Joan Didion Play It as It Lays
I’d never read anything by author Joan Didion, except perhaps an essay in a collection I received some years back, when I read about her death just before Christmas last year. She struck me as someone you should’ve read — the list is long of such writers, after all — so I decided to pick up one of her five novels, Play It as It Lays. It already sat in the bookshelf, actually, but it was a Swedish translation, so I got the original English work for my Kindle.
When I finally started reading Play Is as It Lays a few days ago, things moved really fast. My sparse knowledge of Joan Didion and her work involves her minimalistic style, and Play It as It Lays certainly is that. Chapters are short, barely glimpses into the titular character’s, Maria’s, life, what she experiences, and her reactions. It rarely picks something up that’s been thrown at the reader, if she breaks down over something, you get to feel with her for a little while, and then that’s the end of it. The pacing is fast, the downward spiral brutal, especially so as you realize that this can end either way, and you might not get any closure, as a reader.

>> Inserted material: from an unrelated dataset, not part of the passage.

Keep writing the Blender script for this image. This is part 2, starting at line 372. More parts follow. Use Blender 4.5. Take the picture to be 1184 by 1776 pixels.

It didn’t end as I expected, and there was closure, sort of, at least.
Play It as It Lays left me thinking a lot about pacing, and how some authors manage to keep things minimalistic without feeling thus. Joan Didion sure managed this here, and maybe it shouldn’t come as a surprise that she admired Hemingway, who surely moved in similar styles.
This is not a book review. I don’t think I’m qualified to review the work of a recently deceased author I just picked up, even less so one that has had the impact as Joan Didion had. She wrote five novels, and numerous essays, as well as screen plays and plays. I’ve read one novel, and, I believe, an essay. That seems very little to build an opinion on the work of such an honored artist.
I will say this, however: Play It as It Lays was brutal and rewarding to read. It stays with me, days after I finished it, and I’ve been thinking a lot about things like pacing, choice of words, and what to tell the reader, and what not. It is, in many ways, a masterful piece of work.
When an artist dies, there’s that burst of attention that comes from obituaries, grieving fans, and people who want to show that they were in the know. For someone as distinguished, and celebrated, as Joan Didion, it’s often for the better. It’s a bit sad that it was her death that made me pick up Play It as It Lays (although I had intended to read it the past summer, but didn’t), and that it was the first longer piece of hers that I read. But that’s just the way it goes, you get a jolt of a reminder when someone public, someone famous, dies, and maybe people are saying things that push you over the edge to actually pick up that book, or play that record. It’s not books either, when Meat Loaf died — an artist who was likely as ridiculed as adored — his songs topped streaming charts. You can only find success in death might not apply to either of these people, they were successful in their time and right, but dying probably didn’t hurt sales.